American Sniper

Clint Eastwood’s latest portrait of a man of violence unfolds with an immediacy that the octogenarian multi-hyphenate rarely musters anymore. In place of the solemn air that suffused every minute of the recent reflective likes of Gran Torino and J. Edgar, we’re immediately immersed in the perilous milieu that is an urban war zone.
On a rooftop in Fallujah, Chris Kyle (Bradley Cooper)—a newly initiated Navy SEAL sniper—peers through his rifle’s sites at the rubble-littered, Marine-patrolled street below. When a potential threat presents itself in the form of two unlikely assailants, it likewise seems to represent one of those “impossible decisions” that typically gives a protagonist pause and instigates some no-holds-barred wrestling with doubts. However, Kyle barely hesitates, taking dead aim and firing two fatal shots that dispatch the danger with remarkable efficiency.
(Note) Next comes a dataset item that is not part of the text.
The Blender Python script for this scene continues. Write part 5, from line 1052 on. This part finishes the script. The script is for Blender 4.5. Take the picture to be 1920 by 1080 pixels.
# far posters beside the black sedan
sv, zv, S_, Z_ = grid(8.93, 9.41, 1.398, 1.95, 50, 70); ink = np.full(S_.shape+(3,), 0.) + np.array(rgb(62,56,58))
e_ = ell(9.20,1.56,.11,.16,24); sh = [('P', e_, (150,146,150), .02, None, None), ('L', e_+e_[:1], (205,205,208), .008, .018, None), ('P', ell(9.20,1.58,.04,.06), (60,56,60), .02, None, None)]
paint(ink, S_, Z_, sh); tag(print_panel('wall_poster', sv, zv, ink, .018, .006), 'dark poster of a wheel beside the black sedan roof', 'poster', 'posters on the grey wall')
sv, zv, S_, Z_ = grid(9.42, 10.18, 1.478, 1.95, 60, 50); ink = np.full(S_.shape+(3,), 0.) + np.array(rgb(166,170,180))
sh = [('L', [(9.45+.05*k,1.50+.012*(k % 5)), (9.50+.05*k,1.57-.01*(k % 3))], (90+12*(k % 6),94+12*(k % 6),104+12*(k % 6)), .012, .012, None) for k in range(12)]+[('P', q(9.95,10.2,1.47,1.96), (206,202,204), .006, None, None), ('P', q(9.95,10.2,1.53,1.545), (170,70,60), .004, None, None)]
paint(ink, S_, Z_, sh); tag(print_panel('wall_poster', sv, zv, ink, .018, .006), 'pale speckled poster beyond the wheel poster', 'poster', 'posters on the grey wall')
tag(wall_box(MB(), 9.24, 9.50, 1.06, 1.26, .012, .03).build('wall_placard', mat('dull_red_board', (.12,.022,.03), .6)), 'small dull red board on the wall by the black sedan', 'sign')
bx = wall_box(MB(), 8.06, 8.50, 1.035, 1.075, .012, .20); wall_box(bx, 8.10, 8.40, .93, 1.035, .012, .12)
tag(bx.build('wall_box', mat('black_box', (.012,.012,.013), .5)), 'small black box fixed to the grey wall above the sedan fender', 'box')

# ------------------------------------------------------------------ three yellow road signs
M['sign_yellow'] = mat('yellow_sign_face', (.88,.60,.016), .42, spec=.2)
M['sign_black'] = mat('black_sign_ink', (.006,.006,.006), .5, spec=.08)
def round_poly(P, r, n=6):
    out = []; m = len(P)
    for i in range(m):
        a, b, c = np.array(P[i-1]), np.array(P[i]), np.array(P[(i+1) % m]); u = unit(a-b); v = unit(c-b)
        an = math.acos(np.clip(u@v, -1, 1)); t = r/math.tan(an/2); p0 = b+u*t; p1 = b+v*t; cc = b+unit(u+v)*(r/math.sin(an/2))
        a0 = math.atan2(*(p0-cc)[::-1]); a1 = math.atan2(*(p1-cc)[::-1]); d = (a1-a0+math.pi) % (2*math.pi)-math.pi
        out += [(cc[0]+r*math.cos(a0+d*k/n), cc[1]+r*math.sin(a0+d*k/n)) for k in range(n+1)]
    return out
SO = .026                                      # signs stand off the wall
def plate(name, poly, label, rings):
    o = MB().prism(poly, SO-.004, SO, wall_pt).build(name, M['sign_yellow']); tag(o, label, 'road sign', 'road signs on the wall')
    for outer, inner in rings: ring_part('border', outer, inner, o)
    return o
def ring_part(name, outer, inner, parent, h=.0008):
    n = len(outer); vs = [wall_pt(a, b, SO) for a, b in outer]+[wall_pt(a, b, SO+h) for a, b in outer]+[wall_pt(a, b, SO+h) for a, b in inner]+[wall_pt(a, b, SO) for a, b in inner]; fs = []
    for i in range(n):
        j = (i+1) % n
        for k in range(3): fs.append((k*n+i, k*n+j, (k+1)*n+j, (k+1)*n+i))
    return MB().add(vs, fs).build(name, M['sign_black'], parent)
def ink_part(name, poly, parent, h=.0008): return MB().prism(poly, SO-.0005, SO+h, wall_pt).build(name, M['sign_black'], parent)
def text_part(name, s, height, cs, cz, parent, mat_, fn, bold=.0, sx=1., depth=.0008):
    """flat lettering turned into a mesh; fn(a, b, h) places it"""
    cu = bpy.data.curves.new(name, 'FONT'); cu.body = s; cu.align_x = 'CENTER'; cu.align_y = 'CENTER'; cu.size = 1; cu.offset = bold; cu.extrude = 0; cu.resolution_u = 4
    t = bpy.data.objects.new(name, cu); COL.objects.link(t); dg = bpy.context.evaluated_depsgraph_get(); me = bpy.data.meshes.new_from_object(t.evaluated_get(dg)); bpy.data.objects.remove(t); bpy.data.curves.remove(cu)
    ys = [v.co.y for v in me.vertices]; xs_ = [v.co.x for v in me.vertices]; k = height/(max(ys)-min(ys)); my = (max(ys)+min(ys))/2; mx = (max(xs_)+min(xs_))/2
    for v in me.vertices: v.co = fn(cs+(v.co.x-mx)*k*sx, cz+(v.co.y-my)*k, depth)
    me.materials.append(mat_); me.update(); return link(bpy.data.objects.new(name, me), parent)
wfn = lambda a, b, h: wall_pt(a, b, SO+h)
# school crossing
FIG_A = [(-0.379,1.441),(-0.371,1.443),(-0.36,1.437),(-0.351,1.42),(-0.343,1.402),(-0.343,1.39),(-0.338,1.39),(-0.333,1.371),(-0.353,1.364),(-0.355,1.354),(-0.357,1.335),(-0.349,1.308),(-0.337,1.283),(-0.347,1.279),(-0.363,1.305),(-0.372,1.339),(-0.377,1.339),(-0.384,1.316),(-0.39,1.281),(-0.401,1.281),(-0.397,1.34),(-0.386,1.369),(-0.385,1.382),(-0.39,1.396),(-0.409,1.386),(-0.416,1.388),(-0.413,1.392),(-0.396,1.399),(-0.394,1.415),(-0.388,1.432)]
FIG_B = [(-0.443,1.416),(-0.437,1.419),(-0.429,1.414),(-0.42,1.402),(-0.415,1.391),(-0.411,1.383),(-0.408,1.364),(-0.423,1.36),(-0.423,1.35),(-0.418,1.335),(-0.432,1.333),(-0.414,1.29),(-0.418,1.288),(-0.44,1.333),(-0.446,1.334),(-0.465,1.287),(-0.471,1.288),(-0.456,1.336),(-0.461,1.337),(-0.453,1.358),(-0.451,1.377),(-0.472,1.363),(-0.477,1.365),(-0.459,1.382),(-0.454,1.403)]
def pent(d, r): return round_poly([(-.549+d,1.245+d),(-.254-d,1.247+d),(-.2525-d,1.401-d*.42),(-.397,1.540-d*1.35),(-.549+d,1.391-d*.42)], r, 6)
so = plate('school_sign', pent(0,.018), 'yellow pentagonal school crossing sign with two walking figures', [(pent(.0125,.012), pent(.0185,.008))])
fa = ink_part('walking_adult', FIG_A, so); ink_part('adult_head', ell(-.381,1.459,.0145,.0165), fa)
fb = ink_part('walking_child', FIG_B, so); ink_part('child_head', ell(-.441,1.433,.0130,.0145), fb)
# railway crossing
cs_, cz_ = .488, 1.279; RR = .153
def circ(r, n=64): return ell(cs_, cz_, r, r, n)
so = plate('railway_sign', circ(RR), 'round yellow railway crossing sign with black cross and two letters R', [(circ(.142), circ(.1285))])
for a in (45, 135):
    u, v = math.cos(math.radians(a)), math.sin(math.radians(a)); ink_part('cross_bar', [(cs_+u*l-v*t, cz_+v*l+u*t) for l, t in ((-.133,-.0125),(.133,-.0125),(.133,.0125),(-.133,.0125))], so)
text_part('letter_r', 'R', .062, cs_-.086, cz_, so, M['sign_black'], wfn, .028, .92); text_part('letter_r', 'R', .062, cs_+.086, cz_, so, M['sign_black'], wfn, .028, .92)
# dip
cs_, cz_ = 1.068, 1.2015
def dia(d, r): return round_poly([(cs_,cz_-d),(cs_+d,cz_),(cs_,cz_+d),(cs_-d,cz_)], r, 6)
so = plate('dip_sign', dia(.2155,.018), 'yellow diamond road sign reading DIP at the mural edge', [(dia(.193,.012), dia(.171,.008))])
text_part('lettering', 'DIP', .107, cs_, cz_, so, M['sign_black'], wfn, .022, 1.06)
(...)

And while these particular scalps may not be what he envisioned claiming when he signed on, they do set the standard for the years of decorated service that see the taciturn Texan amass another 158 confirmed kills over four tours of duty.
It’s an impressive body count that would earn the real-life Kyle the title of “most lethal sniper in U.S. military history” (or so reads the subtitle of the autobiography that inspired Jason Hall’s screenplay). Lacking The Hurt Locker’s journalistic impulses, American Sniper assumes the form of a firefight-punctuated character study that once again allows Eastwood to investigate the toll killing takes on a man. Consequently, the film dispenses with the distraction of A-listers serving as glorified extras and never lets Cooper out of its crosshairs. Apparently convinced that manic energy only gets one so far (i.e. onto the Oscar ballot but short of the podium), he plays Kyle as largely humorless crusader whose only flashes of charisma arise in an early scene in which he woos his eventual wife (Sienna Miller, subsequently charged with the thankless task of weeping and fretting, often over the phone).